> _Given request_: All lines featuring the string "scene" are to be listed.

> _Dataset section_:
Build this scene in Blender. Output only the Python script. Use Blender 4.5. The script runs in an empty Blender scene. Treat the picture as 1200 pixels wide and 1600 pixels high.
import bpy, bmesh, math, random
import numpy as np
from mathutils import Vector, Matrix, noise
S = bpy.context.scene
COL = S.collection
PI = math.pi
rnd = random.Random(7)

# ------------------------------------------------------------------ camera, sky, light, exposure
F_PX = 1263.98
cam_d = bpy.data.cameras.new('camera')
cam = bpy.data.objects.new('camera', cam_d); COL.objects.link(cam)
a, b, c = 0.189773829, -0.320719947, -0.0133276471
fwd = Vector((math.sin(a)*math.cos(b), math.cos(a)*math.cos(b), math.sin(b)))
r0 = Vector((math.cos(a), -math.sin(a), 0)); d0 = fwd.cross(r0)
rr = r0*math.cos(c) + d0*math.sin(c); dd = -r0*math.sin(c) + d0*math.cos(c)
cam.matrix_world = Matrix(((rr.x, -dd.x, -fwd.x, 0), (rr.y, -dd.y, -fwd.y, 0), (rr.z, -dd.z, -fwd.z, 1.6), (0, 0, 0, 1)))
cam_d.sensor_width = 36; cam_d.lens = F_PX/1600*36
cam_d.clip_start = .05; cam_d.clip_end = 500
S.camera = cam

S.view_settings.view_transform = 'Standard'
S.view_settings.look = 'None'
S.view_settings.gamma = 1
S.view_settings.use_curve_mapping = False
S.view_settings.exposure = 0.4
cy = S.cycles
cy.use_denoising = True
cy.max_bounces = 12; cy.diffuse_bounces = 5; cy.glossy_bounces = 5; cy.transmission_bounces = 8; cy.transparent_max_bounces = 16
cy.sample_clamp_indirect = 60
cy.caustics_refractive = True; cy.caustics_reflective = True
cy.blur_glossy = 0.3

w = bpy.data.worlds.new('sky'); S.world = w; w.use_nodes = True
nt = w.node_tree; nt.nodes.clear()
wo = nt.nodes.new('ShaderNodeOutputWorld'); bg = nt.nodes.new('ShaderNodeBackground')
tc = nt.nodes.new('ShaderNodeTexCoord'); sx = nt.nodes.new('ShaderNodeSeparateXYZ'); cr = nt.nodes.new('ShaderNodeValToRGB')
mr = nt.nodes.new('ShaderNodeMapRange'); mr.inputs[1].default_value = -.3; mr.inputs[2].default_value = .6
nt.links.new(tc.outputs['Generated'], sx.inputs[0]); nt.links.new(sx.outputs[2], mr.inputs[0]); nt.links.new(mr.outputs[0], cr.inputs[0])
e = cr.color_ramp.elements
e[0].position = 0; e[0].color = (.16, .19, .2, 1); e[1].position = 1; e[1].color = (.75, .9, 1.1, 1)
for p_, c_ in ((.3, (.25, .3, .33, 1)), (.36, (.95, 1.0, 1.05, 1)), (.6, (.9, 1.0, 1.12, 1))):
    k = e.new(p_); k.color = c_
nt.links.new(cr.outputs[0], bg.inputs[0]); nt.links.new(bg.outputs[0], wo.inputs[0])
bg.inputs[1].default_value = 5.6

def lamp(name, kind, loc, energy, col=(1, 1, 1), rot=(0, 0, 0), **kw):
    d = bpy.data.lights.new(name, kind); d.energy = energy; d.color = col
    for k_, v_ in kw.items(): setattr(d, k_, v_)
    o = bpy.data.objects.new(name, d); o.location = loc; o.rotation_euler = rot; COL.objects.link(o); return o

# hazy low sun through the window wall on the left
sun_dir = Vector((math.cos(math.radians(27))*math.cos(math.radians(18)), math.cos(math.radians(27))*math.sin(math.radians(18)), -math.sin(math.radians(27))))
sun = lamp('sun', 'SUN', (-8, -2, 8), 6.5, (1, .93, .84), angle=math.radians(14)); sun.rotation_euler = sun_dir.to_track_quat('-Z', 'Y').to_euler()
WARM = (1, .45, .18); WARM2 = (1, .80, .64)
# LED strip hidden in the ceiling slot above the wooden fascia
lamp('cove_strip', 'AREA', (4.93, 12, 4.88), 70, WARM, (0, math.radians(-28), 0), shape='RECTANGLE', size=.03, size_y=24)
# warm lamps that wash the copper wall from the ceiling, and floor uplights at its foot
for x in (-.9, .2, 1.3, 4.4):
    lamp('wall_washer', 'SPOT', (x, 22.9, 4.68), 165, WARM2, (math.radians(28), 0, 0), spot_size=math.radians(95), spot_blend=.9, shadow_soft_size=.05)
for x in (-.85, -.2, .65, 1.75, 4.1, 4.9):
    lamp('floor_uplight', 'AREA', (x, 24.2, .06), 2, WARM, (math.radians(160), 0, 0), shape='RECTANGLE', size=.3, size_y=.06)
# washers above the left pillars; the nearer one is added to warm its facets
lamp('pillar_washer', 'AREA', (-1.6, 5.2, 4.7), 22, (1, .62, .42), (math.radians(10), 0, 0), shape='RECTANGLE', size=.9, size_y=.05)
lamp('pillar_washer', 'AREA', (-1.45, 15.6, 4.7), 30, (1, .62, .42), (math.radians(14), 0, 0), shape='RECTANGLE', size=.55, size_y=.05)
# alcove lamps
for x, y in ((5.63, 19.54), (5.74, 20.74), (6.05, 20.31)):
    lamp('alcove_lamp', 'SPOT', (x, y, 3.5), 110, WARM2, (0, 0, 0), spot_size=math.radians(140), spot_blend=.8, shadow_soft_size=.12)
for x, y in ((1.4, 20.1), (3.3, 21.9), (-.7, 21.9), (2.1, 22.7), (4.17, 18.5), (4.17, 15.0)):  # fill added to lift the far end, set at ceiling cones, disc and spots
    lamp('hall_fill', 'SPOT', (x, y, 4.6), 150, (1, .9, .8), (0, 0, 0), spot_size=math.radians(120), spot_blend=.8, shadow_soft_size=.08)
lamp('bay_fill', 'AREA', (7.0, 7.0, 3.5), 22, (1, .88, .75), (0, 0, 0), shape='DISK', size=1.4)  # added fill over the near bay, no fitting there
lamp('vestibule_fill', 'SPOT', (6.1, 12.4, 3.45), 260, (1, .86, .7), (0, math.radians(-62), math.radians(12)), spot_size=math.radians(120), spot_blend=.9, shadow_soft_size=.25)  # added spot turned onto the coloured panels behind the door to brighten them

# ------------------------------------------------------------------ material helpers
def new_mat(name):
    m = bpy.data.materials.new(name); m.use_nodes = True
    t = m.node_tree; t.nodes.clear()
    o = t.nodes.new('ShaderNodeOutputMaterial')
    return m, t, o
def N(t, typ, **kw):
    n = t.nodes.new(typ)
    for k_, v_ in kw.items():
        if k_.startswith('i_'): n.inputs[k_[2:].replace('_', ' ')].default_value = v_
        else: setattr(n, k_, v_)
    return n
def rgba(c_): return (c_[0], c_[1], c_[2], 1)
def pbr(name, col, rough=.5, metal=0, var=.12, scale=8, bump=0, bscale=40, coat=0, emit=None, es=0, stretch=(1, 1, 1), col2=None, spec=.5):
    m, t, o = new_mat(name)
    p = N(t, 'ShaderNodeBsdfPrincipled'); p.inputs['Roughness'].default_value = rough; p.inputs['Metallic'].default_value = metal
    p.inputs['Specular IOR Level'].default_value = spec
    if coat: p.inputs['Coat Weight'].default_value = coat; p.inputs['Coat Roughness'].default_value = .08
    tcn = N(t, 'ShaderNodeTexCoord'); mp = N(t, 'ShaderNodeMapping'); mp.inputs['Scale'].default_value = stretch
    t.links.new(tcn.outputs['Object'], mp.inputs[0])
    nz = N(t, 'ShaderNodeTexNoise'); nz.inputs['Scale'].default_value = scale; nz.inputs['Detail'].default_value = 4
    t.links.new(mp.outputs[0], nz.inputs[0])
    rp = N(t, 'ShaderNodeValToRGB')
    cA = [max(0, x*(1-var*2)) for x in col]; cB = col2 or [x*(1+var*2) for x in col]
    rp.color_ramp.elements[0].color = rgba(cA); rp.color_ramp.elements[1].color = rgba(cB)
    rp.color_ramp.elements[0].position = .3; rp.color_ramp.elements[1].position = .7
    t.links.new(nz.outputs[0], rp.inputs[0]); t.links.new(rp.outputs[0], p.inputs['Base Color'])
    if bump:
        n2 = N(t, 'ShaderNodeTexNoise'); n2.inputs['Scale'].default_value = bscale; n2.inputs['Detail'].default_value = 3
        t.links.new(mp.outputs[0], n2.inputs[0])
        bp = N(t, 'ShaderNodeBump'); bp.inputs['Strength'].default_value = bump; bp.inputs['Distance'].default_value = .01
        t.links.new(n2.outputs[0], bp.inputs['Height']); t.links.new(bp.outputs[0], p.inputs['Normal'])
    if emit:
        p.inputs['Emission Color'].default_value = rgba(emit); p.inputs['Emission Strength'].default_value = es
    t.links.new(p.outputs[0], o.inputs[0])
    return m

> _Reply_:
Build this scene in Blender. Output only the Python script. Use Blender 4.5. The script runs in an empty Blender scene. Treat the picture as 1200 pixels wide and 1600 pixels high.
S = bpy.context.scene